Si la Suisse se retire, son influence diminue aussi

Malgré des progrès historiques dans la lutte contre la pauvreté, près de 800 millions de personnes dans le monde vivent toujours dans l'extrême pauvreté. La communauté internationale, dont la Suisse, s'est engagée à tout mettre en œuvre pour éradiquer la pauvreté d'ici 2030. Avec une ONU affaiblie financièrement, la mise en œuvre de l'Agenda 2030 dans les pays les plus pauvres s'éloigne encore plus, ce qui a en fin de compte également des conséquences négatives pour des pays comme la Suisse.

Genève abrite l'un des cinq bureaux de liaison mondiaux du PNUD. Cette présence, aux côtés d'une multitude d'autres acteurs actifs dans le monde entier, offre la possibilité de faire progresser la coopération entre les organisations internationales, le gouvernement suisse et les gouvernements européens, les ONG de la société civile et le monde académique. Au vu des développements actuels aux Etats-Unis, cela est absolument nécessaire. Les économies réalisées pour le PNUD sont donc incompréhensibles et arrivent au mauvais moment.

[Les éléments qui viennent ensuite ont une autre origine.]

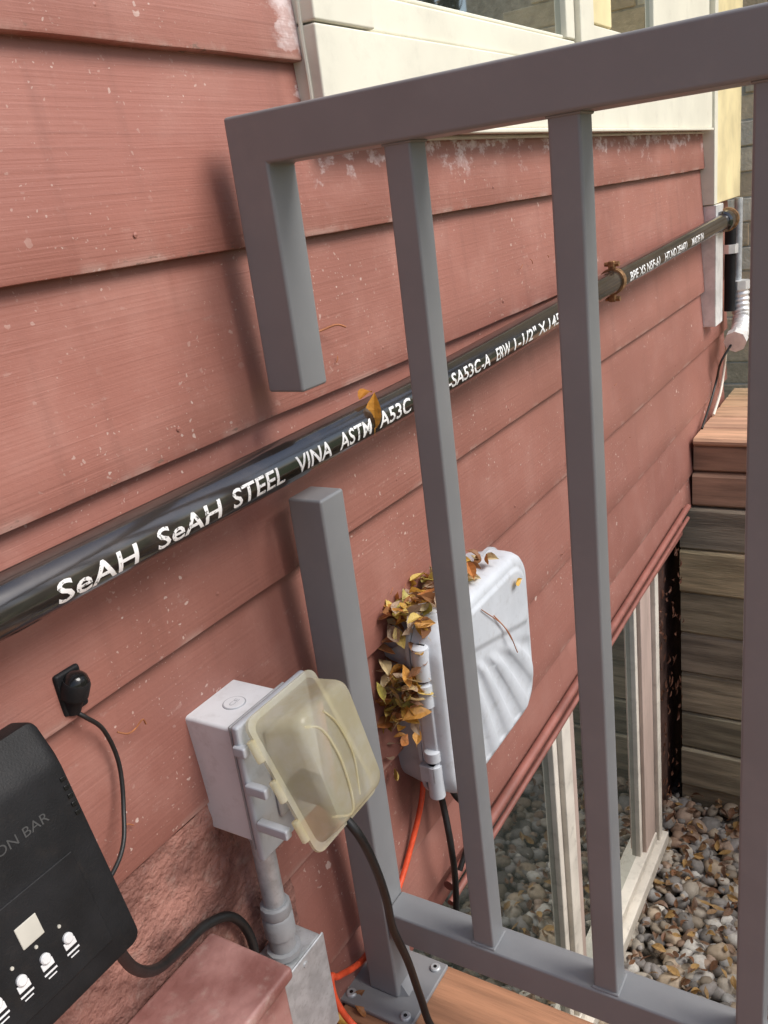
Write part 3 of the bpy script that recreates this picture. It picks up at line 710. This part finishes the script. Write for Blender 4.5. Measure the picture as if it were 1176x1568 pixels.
def tree(px,py,h,seed):
    rnd=random.Random(seed); a=Acc(); lv=Acc()
    def br_(p,d,l,r,dep):
        n=4; path=[p]; dd=d.copy()
        for i in range(n):
            dd=(dd+Vector((rnd.gauss(0,.12),rnd.gauss(0,.12),rnd.gauss(0,.06)))).normalized(); path.append(path[-1]+dd*l/n)
        vs,fs=tube_geo(path,[r*(1-.13*i) for i in range(n+1)],6,False); a.add(vs,fs)
        if dep==0:
            for k in range(7):
                q=path[-1]+Vector((rnd.gauss(0,.25),rnd.gauss(0,.25),rnd.gauss(0,.2)))
                leaf(lv,q,rnd.uniform(.08,.14),col=rnd.choice(((.30,.20,.05),(.12,.13,.03),(.4,.22,.04))))
            return
        for k in range(rnd.choice((3,4))):
            nd=(dd+Vector((rnd.gauss(0,.55),rnd.gauss(0,.55),rnd.uniform(0,.5)))).normalized()
            br_(path[-1-(k%3)],nd,l*.68,r*.55,dep-1)
    br_(Vector((px,py,-1.25)),Vector((0,0,1)),h*.36,h*.02,4)
    e=empty('bare_tree'); a.out('trunk_and_branches',BARK,e,smooth=True); lv.out('foliage',LEAF,e)
tree(9.5,-4.6,7,1); tree(13,-5.2,8,2); tree(16,-8,9,3)

# ------------------------------------------------------------ light
sd=Vector((.14,-.66,.76)).normalized()
ld=bpy.data.lights.new('sun','SUN'); ld.energy=3.2; ld.angle=math.radians(32); ld.color=(1,.985,.955)
lo=bpy.data.objects.new('sun',ld); scene.collection.objects.link(lo); lo.rotation_mode='QUATERNION'; lo.rotation_quaternion=sd.to_track_quat('Z','Y')
w=bpy.data.worlds.new('World'); scene.world=w; w.use_nodes=True; t=w.node_tree
sk=t.nodes.new('ShaderNodeTexSky'); sk.sky_type='NISHITA'; sk.sun_disc=False; sk.sun_elevation=math.asin(sd.z); sk.sun_rotation=math.atan2(sd.x,sd.y); sk.dust_density=3
t.links.new(sk.outputs[0],t.nodes['Background'].inputs[0]); t.nodes['Background'].inputs[1].default_value=.15

# ------------------------------------------------------------ camera
Xv=Vector((862,589,-1325)).normalized(); Zt=Vector((-478,3736,1325)); Zv=(Zt-Xv*Zt.dot(Xv)).normalized(); Yv=Zv.cross(Xv)
cam=bpy.data.cameras.new('camera'); co=bpy.data.objects.new('camera',cam); scene.collection.objects.link(co)
R=Matrix((Xv,Yv,Zv)).to_4x4(); co.matrix_world=Matrix.Translation((0,-D,0))@R
cam.sensor_fit='HORIZONTAL'; cam.sensor_width=36; cam.lens=36*1325/1176; cam.clip_start=.01; cam.clip_end=1000
scene.camera=co
scene.view_settings.view_transform='Standard'; scene.view_settings.look='None'; scene.view_settings.exposure=0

Un affaiblissement du PNUD va à l'encontre des intérêts de la Suisse pour un développement stable, équitable et durable. Interrogé sur la baisse des contributions helvétiques, Achim Steiner, directeur du PNUD, a récemment déclaré dans une interview accordée à Alliance Sud: «Sans les Nations Unies, la marge de manœuvre des petits pays dans les régions en crise tend vers zéro. Depuis son adhésion à l’ONU, la Suisse a joué un rôle stratégique. Si elle recule, sa réputation et son influence vont également diminuer».